A vision of sweetest grace, she arches.

He’s telling her everything she never thought to think of, never thought to want. Her nails biting into her shoulder, she can hear him breathing to match the bee-sting flicker of his tongue. It’s surrender, it’s naked, it’s every secret spilling from the most tender of lips.

“Tell me now what you sound like”
“My voice is soft like my skin”
“Tell me now what you crave”
“You, here, with me.”

He takes her hair and threads it through his fingers, it’s silk, it’s sweet. If he closes his eyes, he’ll not see her words, but he can taste them now. Roll them on his tongue, she takes everything made of voice. She’s so beautiful, her fingers at her mouth make him quiver like a slick poison is taking over. It’s like his palace coming down. It’s like she lives beneath his skin.

“Kiss me”

And their fingers touch the glass.

apples

I do not want these possibilities
idols of neglect and love
to want to suddenly kiss this
face that isn’t yours
regret
Tempting this choice
presented me these apples golden sweet
so dangerous only ruin lies within crisp skin
softly softly this offer
sweetness certain soured
I do not want
idols of regret and love
needs unmet, unheeded unseen

Gave me Ice

In trying to find something completely different, I came upon this. It’s an old piece, but still interesting, I think. It stills brings everything about how I felt and where I was in life. I think I like it.

Wishing, wanting, waiting upon a tapestry of darkened stars
Watching the fire burn within each memory hidden not under non yet behind my brow seeing the past as clearly as the present waves of salt water tears that lap upon my minds shores A life explained away in fridge poetry Snaches of song, Tuppence of rhyme Being aware of the grinding thumping of this waterbeasts engine propelling me to my everycalled home Dwelling upon those known and maybe lost. HE TOOK MY BONES AND GAVE ME ICE then I ran away because he was leaving I ran away into what became solstice into what became my gifting he took my bones and gave me ice

Meme – ories

Today whilst wandering the forgotten realms of old disks, I came upon an old hyperlink poetry page I used to have. Strange to find again old soulpourings about people I haven’t seen in years.

Looking through these old files, I realize that all these precious insights, these understandings that kept me warm at night – they are nothing now, no matter how true they might have been.
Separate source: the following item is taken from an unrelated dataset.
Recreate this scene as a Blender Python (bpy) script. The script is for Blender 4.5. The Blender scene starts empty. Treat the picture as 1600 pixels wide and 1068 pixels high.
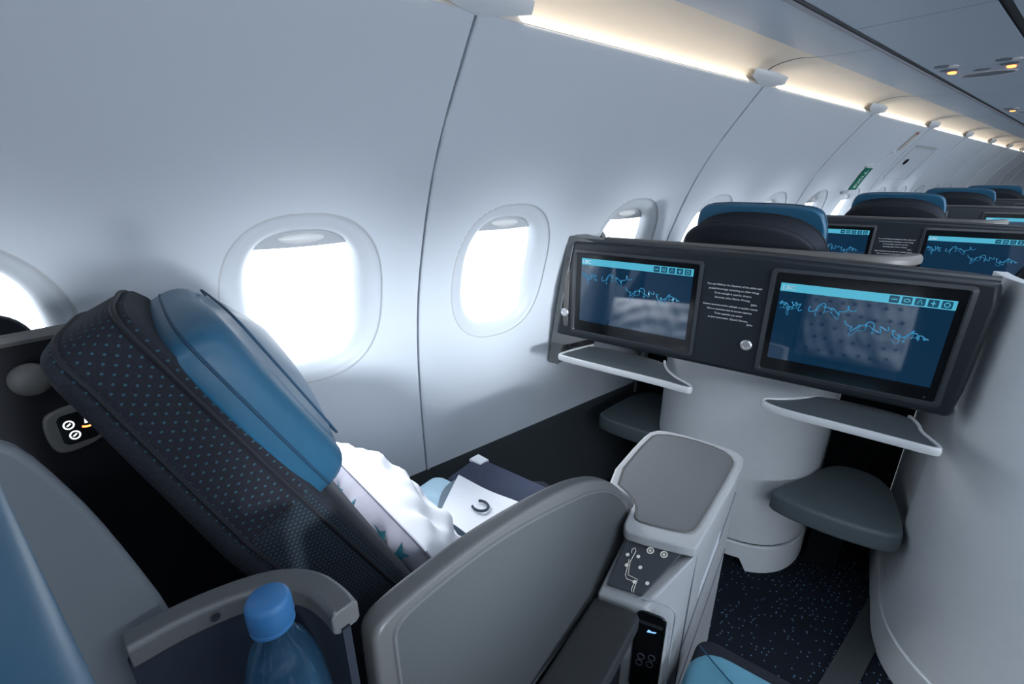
import bpy, bmesh, math, random
from mathutils import Vector, Matrix
random.seed(7)
PI = math.pi
SC = bpy.context.scene
COL = SC.collection
YAW = math.radians(15)
CU, SU = math.cos(YAW), math.sin(YAW)
PITCH = 1.41                       # seat row pitch along the cabin

# ------------------------------------------------------------------ materials
def mat(name, col, rough=0.5, metal=0.0, spec=0.5, var=0.04, vscale=60.0, bump=0.0, coat=0.0, emit=None, estr=0.0):
    m = bpy.data.materials.new(name); m.use_nodes = True
    nt = m.node_tree; b = nt.nodes['Principled BSDF']
    b.inputs['Roughness'].default_value = rough
    b.inputs['Metallic'].default_value = metal
    b.inputs['Specular IOR Level'].default_value = spec
    b.inputs['Coat Weight'].default_value = coat
    tc = nt.nodes.new('ShaderNodeTexCoord')
    nz = nt.nodes.new('ShaderNodeTexNoise'); nz.inputs['Scale'].default_value = vscale; nz.inputs['Detail'].default_value = 3
    nt.links.new(tc.outputs['Object'], nz.inputs['Vector'])
    mx = nt.nodes.new('ShaderNodeMix'); mx.data_type = 'RGBA'
    c1 = [max(0, c*(1-var)) for c in col] + [1]; c2 = [min(1, c*(1+var)) for c in col] + [1]
    mx.inputs[6].default_value = c1; mx.inputs[7].default_value = c2
    nt.links.new(nz.outputs['Fac'], mx.inputs[0])
    nt.links.new(mx.outputs[2], b.inputs['Base Color'])
    if bump:
        bp = nt.nodes.new('ShaderNodeBump'); bp.inputs['Strength'].default_value = bump; bp.inputs['Distance'].default_value = 0.002
        nt.links.new(nz.outputs['Fac'], bp.inputs['Height']); nt.links.new(bp.outputs['Normal'], b.inputs['Normal'])
    if emit:
        b.inputs['Emission Color'].default_value = (*emit, 1); b.inputs['Emission Strength'].default_value = estr
    return m

def dotted_fabric(name, base, dot, scale, thr, ax=('Y', 'Z'), rot=0.0, weave=0.0):
    """charcoal cloth woven with a regular grid of small coloured dots"""
    m = mat(name, base, 0.9, spec=0.15, var=0.25, vscale=350, bump=0.4)
    nt = m.node_tree; b = nt.nodes['Principled BSDF']
    tc = [n for n in nt.nodes if n.type == 'TEX_COORD'][0]
    mp = nt.nodes.new('ShaderNodeMapping'); mp.inputs['Rotation'].default_value = (0, 0, rot)
    nt.links.new(tc.outputs['UV'], mp.inputs[0])
    vo = nt.nodes.new('ShaderNodeTexVoronoi'); vo.voronoi_dimensions = '2D'
    vo.inputs['Scale'].default_value = scale; vo.inputs['Randomness'].default_value = 0.0
    nt.links.new(mp.outputs[0], vo.inputs['Vector'])
    lt = nt.nodes.new('ShaderNodeMath'); lt.operation = 'LESS_THAN'; lt.inputs[1].default_value = thr
    nt.links.new(vo.outputs['Distance'], lt.inputs[0])
    old = b.inputs['Base Color'].links[0].from_socket
    mx = nt.nodes.new('ShaderNodeMix'); mx.data_type = 'RGBA'; mx.inputs[7].default_value = (*dot, 1)
    nt.links.new(lt.outputs[0], mx.inputs[0]); nt.links.new(old, mx.inputs[6])
    nt.links.new(mx.outputs[2], b.inputs['Base Color'])
    return m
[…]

Frozen crystals of clarity that have been glazed over with a patina of disuse.

I’ve recently become obsessed with an old relationship I was in. I’ve been wondering if I remember it the way it was or has my mind twisted it somehow to romantisize what I now wish it was? It doesn’t help that it was one of those dances that you can’t pin down at the time. Can’t impale like a butterfly onto a board. The steps can’t be studied, nor the movements compared to other pieces of random grace. I remember wishing to stab the beauty and preserve it, if dead.

It’s the weather.

This oppresive mix of heat and sky and cloud.

Yes

I haven’t slept, it’s eleven now. I am taking your shirt with me when I go, so I will have something to carry with me.

I cut myself recreating the heart. I put a nail right through my thumb. Almost enough blood to write with, but not quite.
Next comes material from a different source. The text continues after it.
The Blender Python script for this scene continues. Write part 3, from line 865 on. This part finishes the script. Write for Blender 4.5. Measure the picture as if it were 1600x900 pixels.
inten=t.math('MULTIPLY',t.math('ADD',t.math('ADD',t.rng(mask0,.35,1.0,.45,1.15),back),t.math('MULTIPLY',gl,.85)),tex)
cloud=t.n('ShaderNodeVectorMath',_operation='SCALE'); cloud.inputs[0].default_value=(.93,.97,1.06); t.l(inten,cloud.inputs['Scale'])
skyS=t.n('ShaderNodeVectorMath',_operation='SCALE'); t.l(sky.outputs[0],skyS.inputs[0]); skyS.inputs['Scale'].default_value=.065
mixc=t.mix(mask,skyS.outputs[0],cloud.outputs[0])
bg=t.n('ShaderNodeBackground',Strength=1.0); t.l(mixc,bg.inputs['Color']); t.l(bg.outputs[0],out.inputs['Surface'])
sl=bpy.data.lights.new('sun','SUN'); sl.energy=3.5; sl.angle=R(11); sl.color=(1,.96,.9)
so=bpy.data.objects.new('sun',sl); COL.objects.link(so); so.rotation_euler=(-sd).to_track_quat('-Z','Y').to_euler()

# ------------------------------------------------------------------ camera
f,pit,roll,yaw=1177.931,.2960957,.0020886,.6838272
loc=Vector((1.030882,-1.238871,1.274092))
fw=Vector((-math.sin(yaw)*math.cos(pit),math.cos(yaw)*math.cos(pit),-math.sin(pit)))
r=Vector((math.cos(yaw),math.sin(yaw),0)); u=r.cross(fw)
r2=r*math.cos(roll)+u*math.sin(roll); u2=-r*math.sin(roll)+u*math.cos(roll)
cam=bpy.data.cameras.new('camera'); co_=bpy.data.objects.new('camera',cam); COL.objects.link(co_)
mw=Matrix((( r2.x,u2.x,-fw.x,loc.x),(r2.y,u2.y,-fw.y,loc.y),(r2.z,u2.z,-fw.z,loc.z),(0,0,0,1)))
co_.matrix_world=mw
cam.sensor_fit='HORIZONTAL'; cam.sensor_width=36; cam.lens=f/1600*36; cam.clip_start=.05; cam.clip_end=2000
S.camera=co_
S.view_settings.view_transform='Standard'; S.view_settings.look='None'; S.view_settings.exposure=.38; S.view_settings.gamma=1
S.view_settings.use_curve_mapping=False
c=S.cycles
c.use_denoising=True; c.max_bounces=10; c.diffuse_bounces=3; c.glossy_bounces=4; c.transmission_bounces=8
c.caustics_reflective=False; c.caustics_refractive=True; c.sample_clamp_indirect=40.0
I think I would like to be your crawlspace. I want to be that. That place between. Between breath and breathing. Between thighs where you store old paintings and furniture nobody uses anymore. I want a chance to come back for you. I feel like today is the day that you and I first meet in another world of circumstance.

Taking little sugary pills to prevent contraception. Strange sometimes to think about. I feel now that the inside of my head is gray. Sometimes now, I want a child. Clocks ticking.

The noon alarm you set for me would not have gone off. The first day of spring again I suppose. You’d forgotten to remove the block from between the bells. No matter. I don’t believe I was meant to sleep today. I picture you in the sun, hair caught and played with by the wind coming off the water. There is green, though placing you seems difficult. I could put you anywhere. A flash of you climbing above me at the sandcliffs, wet, heavy sand caught clinging to the cuffs of your red jeans and filling your shoes. Laughter as you turn to help me and smiling as we both slip. It
can’t happen, could never happen. They’ve shored it up, my slippery cliff slope is gone, terraced out of existence, but I can still see you in the moonlight. Above me in a moment from years ago. A night with you that you likely spent sitting up, with no wisp of this inside you. Enjoying the fine summer night a million miles and half a city away. But I can see you(underlined). A night by the fire we never had.

Between spaces, darkness between stars, windowsills, I could take a memory and put you in it, between fantasy and reality. Your hand (want to add the word forever here) under a dark sky and a half waning moon.